Toujours selon Pedro Laurenz, la variation finale, qui donne cette touche magistrale à la pièce, serait d’Enrique Pollet, alias El Francés, (1901-1973) le bandonéoniste qui travaillait avec Eduardo Moreno au moment de l’adaptation de l’œuvre aux paroles.
Cependant, la version de 1927 chantée par Rosita Montemar ne contient pas la variation finale alors que l’enregistrement de 1926 par De Caro, si. Plus grave, la version de 1957, chantée par Maciel ne comporte pas non plus cette variation. On pourrait donc presque dire que pour adapter au chant Recuerdo, on a supprimé la variation finale.

Et en conclusion ?

Ben, il y a plein d’hypothèses et toutes ne sont pas fausses. Pour ma part, je pense que l’on a minimisé le rôle Fito et qu’Adolfo le père n’a pas d’autre mérite que d’avoir donné le goût de la musique à ses enfants.
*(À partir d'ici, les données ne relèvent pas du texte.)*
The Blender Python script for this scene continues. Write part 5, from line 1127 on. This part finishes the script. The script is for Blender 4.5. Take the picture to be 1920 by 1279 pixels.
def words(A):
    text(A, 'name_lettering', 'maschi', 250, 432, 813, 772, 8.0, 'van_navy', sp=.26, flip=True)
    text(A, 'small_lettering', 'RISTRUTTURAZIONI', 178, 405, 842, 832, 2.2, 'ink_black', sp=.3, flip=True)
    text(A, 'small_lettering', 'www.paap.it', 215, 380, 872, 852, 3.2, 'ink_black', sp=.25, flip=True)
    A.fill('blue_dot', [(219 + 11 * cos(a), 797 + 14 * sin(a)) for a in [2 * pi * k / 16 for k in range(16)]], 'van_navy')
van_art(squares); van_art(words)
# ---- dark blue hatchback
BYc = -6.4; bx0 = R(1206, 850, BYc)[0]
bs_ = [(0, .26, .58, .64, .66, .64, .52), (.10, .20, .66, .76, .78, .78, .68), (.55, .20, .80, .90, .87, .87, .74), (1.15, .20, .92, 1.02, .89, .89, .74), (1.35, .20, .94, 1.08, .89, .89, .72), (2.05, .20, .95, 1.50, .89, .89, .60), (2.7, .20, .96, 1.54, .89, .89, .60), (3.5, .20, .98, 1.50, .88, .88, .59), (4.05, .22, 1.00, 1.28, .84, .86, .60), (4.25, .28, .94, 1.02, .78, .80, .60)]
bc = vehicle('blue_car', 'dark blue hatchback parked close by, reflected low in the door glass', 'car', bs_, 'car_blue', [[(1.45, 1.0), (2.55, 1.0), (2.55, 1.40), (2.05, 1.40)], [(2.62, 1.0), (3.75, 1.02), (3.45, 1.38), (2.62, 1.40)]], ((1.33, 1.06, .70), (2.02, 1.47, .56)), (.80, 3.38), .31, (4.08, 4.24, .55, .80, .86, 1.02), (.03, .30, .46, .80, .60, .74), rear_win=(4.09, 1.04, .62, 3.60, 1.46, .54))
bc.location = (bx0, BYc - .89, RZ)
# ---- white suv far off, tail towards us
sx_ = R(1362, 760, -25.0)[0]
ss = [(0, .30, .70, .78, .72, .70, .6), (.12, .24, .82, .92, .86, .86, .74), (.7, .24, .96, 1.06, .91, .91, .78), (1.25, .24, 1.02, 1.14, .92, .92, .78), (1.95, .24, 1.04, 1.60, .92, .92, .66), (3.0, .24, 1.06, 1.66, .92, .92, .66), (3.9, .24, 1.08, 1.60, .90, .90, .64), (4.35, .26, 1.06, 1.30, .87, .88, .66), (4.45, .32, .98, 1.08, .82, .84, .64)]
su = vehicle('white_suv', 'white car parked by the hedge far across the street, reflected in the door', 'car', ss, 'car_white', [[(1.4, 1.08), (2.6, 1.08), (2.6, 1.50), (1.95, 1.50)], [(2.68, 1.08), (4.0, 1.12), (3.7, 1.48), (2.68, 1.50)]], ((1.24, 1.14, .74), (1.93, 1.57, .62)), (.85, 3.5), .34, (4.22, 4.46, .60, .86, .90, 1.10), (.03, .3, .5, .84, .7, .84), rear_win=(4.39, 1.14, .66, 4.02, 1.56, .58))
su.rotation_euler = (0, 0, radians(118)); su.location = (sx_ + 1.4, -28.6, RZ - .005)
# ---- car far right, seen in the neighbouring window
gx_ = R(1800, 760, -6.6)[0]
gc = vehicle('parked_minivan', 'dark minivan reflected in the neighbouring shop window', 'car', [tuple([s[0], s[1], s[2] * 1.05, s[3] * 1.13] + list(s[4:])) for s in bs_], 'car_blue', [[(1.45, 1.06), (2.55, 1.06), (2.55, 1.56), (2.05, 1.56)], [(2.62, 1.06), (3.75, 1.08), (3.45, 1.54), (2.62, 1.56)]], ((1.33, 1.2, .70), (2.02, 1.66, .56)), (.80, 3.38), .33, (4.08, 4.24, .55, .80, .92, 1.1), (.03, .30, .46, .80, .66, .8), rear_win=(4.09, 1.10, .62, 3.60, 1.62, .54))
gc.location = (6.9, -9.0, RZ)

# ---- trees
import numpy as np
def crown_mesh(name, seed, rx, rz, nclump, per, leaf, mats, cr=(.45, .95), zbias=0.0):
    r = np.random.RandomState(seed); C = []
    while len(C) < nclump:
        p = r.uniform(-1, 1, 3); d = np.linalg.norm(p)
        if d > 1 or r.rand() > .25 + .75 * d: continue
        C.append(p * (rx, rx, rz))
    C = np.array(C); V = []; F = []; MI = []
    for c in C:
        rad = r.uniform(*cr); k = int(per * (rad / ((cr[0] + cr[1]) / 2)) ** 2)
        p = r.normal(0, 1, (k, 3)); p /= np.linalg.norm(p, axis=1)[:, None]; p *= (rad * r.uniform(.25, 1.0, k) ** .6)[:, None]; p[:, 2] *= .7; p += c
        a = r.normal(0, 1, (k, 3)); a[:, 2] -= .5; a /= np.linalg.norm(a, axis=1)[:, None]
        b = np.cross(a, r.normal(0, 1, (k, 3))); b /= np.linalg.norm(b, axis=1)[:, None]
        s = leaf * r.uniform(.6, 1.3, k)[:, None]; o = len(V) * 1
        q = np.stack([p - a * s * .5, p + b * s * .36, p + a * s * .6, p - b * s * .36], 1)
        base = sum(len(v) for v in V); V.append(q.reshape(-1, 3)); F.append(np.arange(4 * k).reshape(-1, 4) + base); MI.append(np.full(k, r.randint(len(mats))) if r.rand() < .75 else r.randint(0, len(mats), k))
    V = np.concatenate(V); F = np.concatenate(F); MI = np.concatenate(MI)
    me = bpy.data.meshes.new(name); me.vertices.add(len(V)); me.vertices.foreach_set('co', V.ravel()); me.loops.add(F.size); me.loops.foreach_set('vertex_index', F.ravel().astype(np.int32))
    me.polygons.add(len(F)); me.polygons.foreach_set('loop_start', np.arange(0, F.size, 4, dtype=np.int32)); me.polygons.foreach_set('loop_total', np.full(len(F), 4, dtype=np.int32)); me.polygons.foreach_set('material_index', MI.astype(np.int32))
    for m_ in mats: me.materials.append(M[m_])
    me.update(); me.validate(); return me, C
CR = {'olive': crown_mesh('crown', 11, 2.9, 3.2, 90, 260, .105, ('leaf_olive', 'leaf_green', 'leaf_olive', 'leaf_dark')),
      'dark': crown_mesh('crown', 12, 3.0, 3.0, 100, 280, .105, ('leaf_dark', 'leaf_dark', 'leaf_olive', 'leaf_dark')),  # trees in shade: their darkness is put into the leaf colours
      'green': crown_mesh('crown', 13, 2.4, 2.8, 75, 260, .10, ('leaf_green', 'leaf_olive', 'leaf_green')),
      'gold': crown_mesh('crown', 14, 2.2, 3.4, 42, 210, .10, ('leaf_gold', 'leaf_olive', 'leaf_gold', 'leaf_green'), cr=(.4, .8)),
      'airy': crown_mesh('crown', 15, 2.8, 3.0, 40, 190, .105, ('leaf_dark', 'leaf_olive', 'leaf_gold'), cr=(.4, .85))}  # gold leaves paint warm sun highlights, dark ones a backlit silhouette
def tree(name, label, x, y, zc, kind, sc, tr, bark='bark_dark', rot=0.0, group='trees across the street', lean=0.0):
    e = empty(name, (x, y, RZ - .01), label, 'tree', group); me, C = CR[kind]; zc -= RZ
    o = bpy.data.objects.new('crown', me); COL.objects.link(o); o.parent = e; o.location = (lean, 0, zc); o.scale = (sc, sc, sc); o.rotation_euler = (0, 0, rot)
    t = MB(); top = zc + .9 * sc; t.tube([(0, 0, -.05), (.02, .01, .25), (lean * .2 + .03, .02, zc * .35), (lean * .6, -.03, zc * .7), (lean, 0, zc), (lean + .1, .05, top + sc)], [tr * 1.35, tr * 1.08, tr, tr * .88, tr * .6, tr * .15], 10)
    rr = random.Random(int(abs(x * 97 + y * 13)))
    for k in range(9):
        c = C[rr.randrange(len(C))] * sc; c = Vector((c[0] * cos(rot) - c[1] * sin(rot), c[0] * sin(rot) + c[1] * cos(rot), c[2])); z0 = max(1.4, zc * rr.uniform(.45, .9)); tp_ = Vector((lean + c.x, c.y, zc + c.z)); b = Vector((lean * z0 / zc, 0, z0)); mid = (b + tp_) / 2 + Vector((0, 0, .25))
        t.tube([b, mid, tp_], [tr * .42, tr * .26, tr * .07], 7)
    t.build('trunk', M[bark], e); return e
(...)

Il semble avoir été un père moins parfait sur d’autres plans, comme en témoigne l’exil d’Adolfito (Vicente).
Mais finalement, ce qui compte, c’est que cette œuvre merveilleuse nous soit parvenue dans tant de versions passionnantes et qu’elle verra sans doute régulièrement de nouvelles versions pour le plus grand plaisir de nos oreilles, voire de nos pieds.
Recuerdo restera un souvenir vivant.